When I was on a smoothie kick I used to drink them in a large red wine glass.  Sure, I could have chosen some junky glass but I felt better and more decadent when I chose a glass that was more fabulous to use.   My choice of drinking glass was sometimes questioned, but I really didn’t care. Did it matter what I drank my smoothie out of?  Not really.  But it was a heck of a lot more fun to enjoy the glass I was using.

I think there are a few reasons surrounding our choices to downgrade our options vs. upgrading them.  The first, I think, comes from a conditioned childhood of our parents telling us not to get dirty.  We had dress up clothes and we had play clothes.  We knew which clothes were so precious that if we got them dirty we would be in big trouble.  However, as an adult I know I’m not going to run outside and jump in a puddle or climb a tree in something nice. What’s the worst that can happen if I chose to wear something I enjoyed wearing?  I’d have to wash the item when it got dirty?  Sure, there is always the risk of attracting a permanent stain when I wear it, but I’m also old enough by now to know that I shouldn’t cook in white pants or use an indelible marker near something more precious and expensive.

And, we’re not even just talking about these clothes being expensive, necessarily.  How many of you wear a stretched out, faded, tired t-shirt when you have a perfectly good substitute sitting in your wardrobe, that probably cost you less than $25, yet, you never wear it because you don’t want it to get ruined.  Well, here’s a newsflash:  Everything you wear will eventually get ruined either by over wear, a stain, sweat or stretching.  It’s inevitable.  So, why don’t you at least enjoy wearing it as much as possible in the meantime?

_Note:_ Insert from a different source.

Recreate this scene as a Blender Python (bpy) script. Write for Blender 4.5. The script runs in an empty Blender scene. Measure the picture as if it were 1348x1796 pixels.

The truth is that we don’t have to wear the best.  We can eat off of paper plates, we can pull on the same old jeans that look horrible and we can ooh and ah over a great dress that hangs in our closet collecting dust because we’re afraid to wear it.  No, we don’t have to wear anything wonderful, yet when we do we feel better.  So, why do we treat ourselves so poorly when we don’t have to?

When we dress ourselves well in nice things we say to the world we’re worth it.  There is something ballsy about thinking that much of ourselves and, unfortunately, in our culture it is frowned upon to be a self-sufficient person who has high self esteem.  It seems that if we have our life together and care for ourselves then we’re snobby or think we’re better than everyone else.  As crazy as it sounds, think about all the gossip you hear about people who actually take the time to give themselves some self-care.  “Who does she think she is?” is something a person who display signs of self worth may hear.  It takes a lot of confidence to feel secure and know we’re worth it, in addition to dealing with those who want to snicker about it.  So, what do we do?  Well, we can either not give a crap, realizing that the negative comments from others are plain jealousy and you caring for yourself a reminder to them how little they care about themselves, or we downgrade ourselves in order to blend and avoid judgment.  Sometimes it is just easier to be a pathetic, time starved, unkempt and disorderly victim with the rest of them, vs. having your look and your life be pulled together

Now, someone could argue that taking the time to fuss that much just isn’t on their radar screen, that they have better things to do than care about whether their socks match or their shirt is fresh.  Sure, we are time starved and, for some, fashion isn’t the main priority.  However, if it isn’t a priority for you then why do you have fabulous things in your closet in the first place?  If it doesn’t matter, why do you buy it?  The China Syndrome is a reflection of you staring back at yourself.  If you’re someone who stares longingly at things in your closet that you could be wearing but choose to downgrade all the time instead, know that this has more to do with your opinion of yourself, your values and your confidence, vs. it being about clothes.  There is a link between self worth and priorities when someone is okay with eating off of paper plates yet have perfectly good china waiting to be used.